The dollar's performance against the euro, sterling and the
yen is unlikely in the year ahead to drastically affect international costs.
However, these three currencies now account for a smaller proportion of most
U.S. corporations' foreign travel expenditure than they did a decade ago. Much
of the growth is in Asia (beyond Japan), and on this point Robson raises a red
flag for travel managers. Hotel rates in several Asian destinations rose
significantly in this year's index despite the dollar staying virtually
unchanged against their currencies. Robson thinks exchange-rate movements in
the years to come could add to the problem.

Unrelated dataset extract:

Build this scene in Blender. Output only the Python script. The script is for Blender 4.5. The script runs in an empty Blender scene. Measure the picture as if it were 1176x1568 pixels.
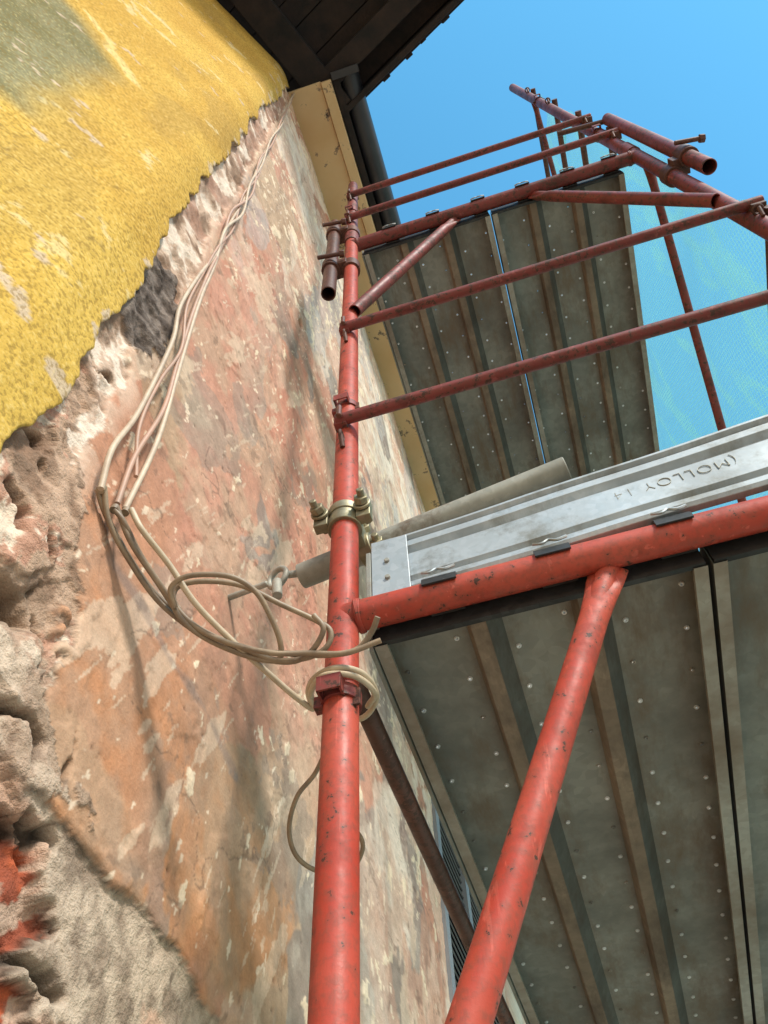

"Generally, where the dollar will struggle most is
against the currencies of Asian countries which have trade surpluses," he
said. "It is likely their currencies will appreciate to slow the economies
down. Countries like China, South Korea and India will become more expensive
over the next one to two years. The days of cheap travel, hotels and food in
Asia are long gone now."
Methodology
The 2011 Foreign Corporate Travel Index is based on research
by BCD Travel's Advito Consulting unit and New York-based management consulting
firm Mercer.
Advito provided average upscale daily hotel rates paid in
2010 by businesses. Mercer provided actual January 2011 menu item costs for
hotel continental breakfasts, lunches of sandwich, salad and nonalcoholic drink
and dinners of a fish, chicken or beef entree, salad and a nonalcoholic
beverage.
Mercer also provided miscellaneous lodging expenses of two
taxi fares, a newspaper, a bottle of water and a magazine. Local prices in 100
non-U.S. business destinations were converted to U.S. dollars using rates from
Jan. 28, 2011.
The roster of cities in this year's Foreign Corporate Travel
Index is identical to the 2010 roster, with one exception: The 2011 Index
includes San José, Costa Rica, instead of Manama, Bahrain.